Role of connate water salinity in gas dispersion during enhanced gas recovery by carbon dioxide injection and sequestration

Abstract

A better understanding of the factors that influence mixing between CO2 and CH4 in natural
gas reservoirs can provide an avenue to minimise the gas dispersion during Enhanced Gas
Recovery (EGR). This highlights EGR’s field scale adoption as a potential method for
simultaneously reducing CO2 emissions through sequestration and enhancing natural gas
recovery and, thus, showcases it economic viability. An important aspect of the reservoir is
connate water. So, what is the role of its connate water salinity on mixing during EGR?
In this investigation, three (3) different sandstone core samples (Grey Berea, Buff Berea, and
Bandera Grey) with different petrophysical properties were used in this research. Phase I of
this study entailed the cleaning and the characterisation of the core samples using
experimental core analyses to determine the petrophysical properties. A novel practical
approach to grain diameter determination of the core samples using image analysis was
developed. The measurement showed that Buff Berea had the largest average grain size of
165.70 μm amongst the core samples used, followed by Grey Berea with 94.66 μm, and lastly
Bandera Grey with 57.15 μm. This facilitated the determination the Peclet number during the
displacement which helped develop a robust injection strategy for displacement of the CH4
with minimum contamination by providing an optimum injection rate ranges for this
application.
Phase II involved core flooding process to simulate the displacement of CH4 by CO2 that was
carried out at 1300 psig and 50oC with varying injection rates of 0.2, 0.3, 0.4, and 0.5 ml/min.
This was performed on dry core samples at different injection orientations –horizontal and
vertical - to ascertain the effects of these variations on the displacement efficiency. The
optimum injection rate was determined based on the dispersion coefficient and the CH4
recovery efficiency obtained from testing individual core samples. Grey Berea at 0.3 ml/min
in the vertical orientation gave the best results based on the criteria adopted and provided the
benchmark for subsequent sensitivity analyses.
The Phase III of the study focused on the impact of connate water salinity of the mixing and
dispersion of CO2 into CH4 during the displacement at the simulated reservoir conditions
during EGR with different brine salinities (0, 5, 10 wt% NaCl) using the optimum conditions
determined in Phase II for consistent results. The results from the core flooding process
indicated that the dispersion coefficient decreases with increasing salinity, hence the higher
the density of the immobile phase (connate water) the lower the dispersion of CO2 into CH4.

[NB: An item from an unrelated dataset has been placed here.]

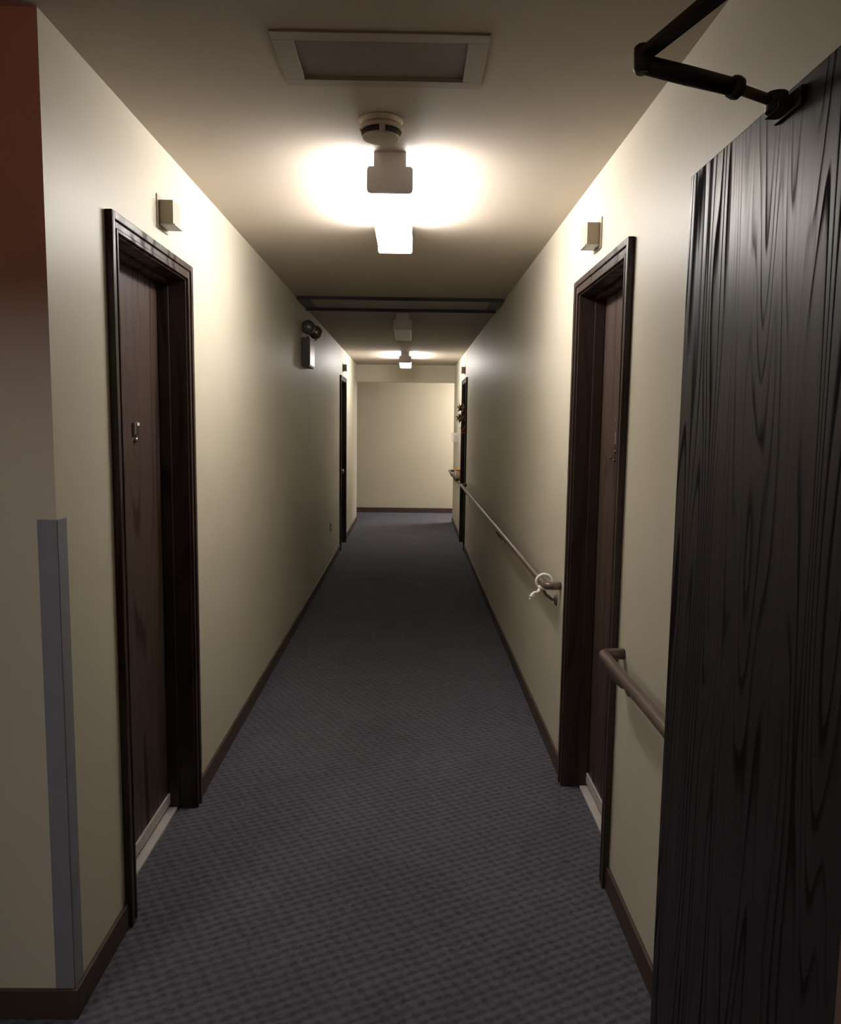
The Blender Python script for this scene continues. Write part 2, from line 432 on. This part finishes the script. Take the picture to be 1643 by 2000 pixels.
# ------------------------------------------------------------------ ceiling fixtures
def ceiling_light(x, y0, L, lensmat, label, group='white tube fixtures along the corridor ceiling'):
    c = Vector((x, y0 + L / 2, H))
    t = thing('ceiling_light', c, label, 'ceiling light', group)
    bm = NB(); bx(bm, x - .050, x + .050, y0 + .012, y0 + L - .012, 2.392, H)
    obj('chassis', bm, M['chassis'], t, bev=.002)
    for ya, yb in ((y0, y0 + .012), (y0 + L - .012, y0 + L)):
        bm = NB()
        # T shaped end plate with rounded shoulders
        w1, w2, r = .055, .078, .012
        pr = [(-w1, H - .0005), (-w1, 2.392)]
        def arc(cx, cz, a0, a1):
            return [(cx + r * math.cos(a0 + (a1 - a0) * i / 5), cz + r * math.sin(a0 + (a1 - a0) * i / 5)) for i in range(6)]
        pr += arc(-w2 + r, 2.392 - r, PI / 2, PI) + arc(-w2 + r, 2.306 + r, PI, 1.5 * PI)
        pr += arc(w2 - r, 2.306 + r, 1.5 * PI, 2 * PI) + arc(w2 - r, 2.392 - r, 0, PI / 2)
        pr += [(w1, 2.392), (w1, H - .0005)]
        va = [bm.verts.new((x + a, ya, b)) for a, b in pr]; vb = [bm.verts.new((x + a, yb, b)) for a, b in pr]
        bm.faces.new(va); bm.faces.new(vb[::-1]); n = len(pr)
        for i in range(n): bm.faces.new((va[i], va[(i + 1) % n], vb[(i + 1) % n], vb[i]))
        obj('end_cap', bm, M['cap'], t)
    bm = NB()
    w2, r = .075, .014; pr = [(-w2, 2.3915)]
    for i in range(7):
        a = PI + i * PI / 12; pr.append((-w2 + r + r * math.cos(a), 2.309 + r + r * math.sin(a)))
    for i in range(7):
        a = 1.5 * PI + i * PI / 12; pr.append((w2 - r + r * math.cos(a), 2.309 + r + r * math.sin(a)))
    pr.append((w2, 2.3915))
    va = [bm.verts.new((x + a, y0 + .0125, b)) for a, b in pr]; vb = [bm.verts.new((x + a, y0 + L - .0125, b)) for a, b in pr]
    n = len(pr)
    for i in range(n): bm.faces.new((va[i], va[(i + 1) % n], vb[(i + 1) % n], vb[i]))
    bm.faces.new(va); bm.faces.new(vb[::-1])
    lo_ = obj('lens', bm, lensmat, t)
    if lensmat is M['lens_on']:                      # the ribbed sides throw most of the light, the underside is milkier
        lo_.data.materials.append(M['lens_on_b'])
        for p_ in lo_.data.polygons:
            if p_.normal.z < -.8: p_.material_index = 1
    return t
ceiling_light(-.081, 2.762, .96, M['lens_on'], 'glowing tube fixture nearest the viewer, right behind the smoke detector')
ceiling_light(-.078, 6.62, .92, M['lens_off'], 'unlit tube fixture between the two glowing ones')
ceiling_light(-.082, 10.06, .96, M['lens_on'], 'small glowing tube fixture farthest away, before the header')
ceiling_light(1.75, 12.42, .96, M['lens_side'], 'glowing tube fixture in the crossing hall, around the right corner')

# lobby fixture behind the camera, dim
ceiling_light(-1.75, -.70, .96, M['lens_dim'], 'dim tube fixture in the lobby left of the near doorway')

# red signal light on the corridor side of the doorway header
t = thing('signal_light', (-.98, Y0R, 2.3), 'red signal light on the header over the near doorway', 'signal light')
bm = NB(); bx(bm, -1.10, -.86, Y0R, Y0R + .02, 2.24, 2.36); obj('housing', bm, M['chassis'], t, bev=.004)
bm = NB(); bx(bm, -1.085, -.875, Y0R + .02, Y0R + .04, 2.255, 2.345); obj('red_lens', bm, M['red'], t, bev=.004)

# ------------------------------------------------------------------ smoke detector
cx, cy = -.101, 2.492
t = thing('smoke_detector', (cx, cy, H), 'round ivory smoke detector with dark vents on the ceiling', 'smoke detector')
bm = NB(); lathe(bm, [(.066, H), (.068, H - .003), (.061, H - .008), (.060, H - .016)], 48, (cx, cy, 0)); obj('base', bm, M['ivory'], t)
bm = NB(); lathe(bm, [(.060, H - .016), (.066, H - .023), (.067, H - .026), (.0645, H - .030), (.055, H - .032)], 48, (cx, cy, 0)); obj('collar', bm, M['ivory'], t)
bm = NB(); lathe(bm, [(.0585, H - .032), (.0555, H - .048)], 48, (cx, cy, 0)); obj('vent', bm, M['slot'], t)
bm = NB(); lathe(bm, [(.0575, H - .048), (.0560, H - .053), (.050, H - .056), (.01, H - .057)], 48, (cx, cy, 0)); obj('lower_cap', bm, M['ivory'], t)
for k in range(4):
    a = k * PI / 2 - PI / 2 + .10
    pts = []; bm = NB()
    for s in (-1, 1):
        aa = a + s * .14
        pts.append(aa)
    vs = []
    for aa in (pts[0], (pts[0] + pts[1]) / 2, pts[1]):
        for rr, zz in ((.0652, H - .0315), (.0578, H - .050), (.050, H - .050), (.050, H - .0315)):
            vs.append(bm.verts.new((cx + rr * math.cos(aa), cy + rr * math.sin(aa), zz)))
    for s in (0, 4):
        for i in range(4):
            bm.faces.new((vs[s + i], vs[s + (i + 1) % 4], vs[s + 4 + (i + 1) % 4], vs[s + 4 + i]))
    bm.faces.new(vs[:4]); bm.faces.new(vs[8:][::-1])
    obj('vent_rib', bm, M['ivory'], t)

# ------------------------------------------------------------------ ceiling hatch
t = thing('ceiling_hatch', (-.083, 2.095, H), 'square attic hatch with cream frame and brown grey panel, near the viewer', 'hatch')
bm = NB(); zt, zb = H, H - .0055
xo0, xo1, xi0, xi1, yo0, yo1, yi0, yi1 = -.345, .178, -.294, .128, 1.950, 2.245, 1.990, 2.205
bx(bm, xo0, xo1, yo0, yi0, zb, zt); bx(bm, xo0, xo1, yi1, yo1, zb, zt)
bx(bm, xo0, xi0, yi0, yi1, zb, zt); bx(bm, xi1, xo1, yi0, yi1, zb, zt)
obj('frame', bm, M['hframe'], t, bev=.001)
bm = NB(); bx(bm, xi0 + .001, xi1 - .001, yi0 + .001, yi1 - .001, H + .003, H + .018); obj('panel', bm, M['hatch'], t)

# wide dark framed panel across the ceiling
t = thing('ceiling_panel', (-.09, 6.06, H), 'wide dark framed panel spanning the ceiling above the emergency light', 'ceiling panel')
bm = NB(); zb = H - .022
bx(bm, -.835, .660, 5.80, 5.822, zb, H); bx(bm, -.835, .660, 6.30, 6.34, zb - .008, H)
obj('cross_bar', bm, M['slot'], t, bev=.002)
bm = NB(); bx(bm, -.835, -.752, 5.822, 6.30, zb + .006, H); bx(bm, .578, .660, 5.822, 6.30, zb + .006, H)
obj('side_flange', bm, M['dframe'], t, bev=.002)
bm = NB(); bx(bm, -.752, .578, 5.822, 6.30, H - .010, H); obj('panel', bm, M['dpanel'], t)

# ------------------------------------------------------------------ emergency light
t = thing('emergency_light', (-XL, 6.27, 2.07), 'boxy emergency light with two round lamp heads on the left wall', 'emergency light')
bm = NB(); bx(bm, -XL, -.785, 6.10, 6.42, 1.962, 2.180); obj('battery_case', bm, M['emer'], t, bev=.004)
bm = NB(); bx(bm, -.785, -.779, 6.115, 6.405, 1.972, 2.170); f_ = obj('front_cover', bm, M['emerface'], t, bev=.002); f_['label'] = 'beige front cover, coloured paler as the lit face'
for y, x, z in ((6.16, -.800, 2.262), (6.36, -.768, 2.246)):
    bm = NB()
    prof = [(.003, -.040), (.030, -.036), (.048, -.020), (.056, .000), (.057, .022), (.053, .028), (.046, .029)]
    bmesh.ops.create_uvsphere(bm, u_segments=28, v_segments=18, radius=.054, matrix=Matrix.Translation((x, y, z)))
    for fc in bm.faces: fc.smooth = True
    hd = obj('lamp_head', bm, M['lampmetal'], t)
    bm = NB(); lathe(bm, [(.046, z - .005), (.049, z), (.046, z + .005)], 28, (0, 0, 0)); bm.free()
    bm = NB(); tube(bm, [(x, y, 2.179), (x, y, z - .045)], .011, 12)
    obj('swivel', bm, M['steel'], hd)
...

This is the first investigation into the relationship between the connate water salinity and the
dispersion coefficient in EGR. Consequently, feasibility of the solubility trapping as a
secondary mechanism for CO2 storage during EGR was experimentally investigated through
core flooding process. Solubility trapping was found to increase the CO2 storage capacity of
natural gas reservoir by about 60% during EGR and the higher the connate water salinity the
higher the sequestration potential of CO2 but lower the CH4 recovery was realised.
With this new information, the effect of connate water salinity on EGR is substantial and its
inclusion in simulations studies will be helpful for field scale applications of EGR technique.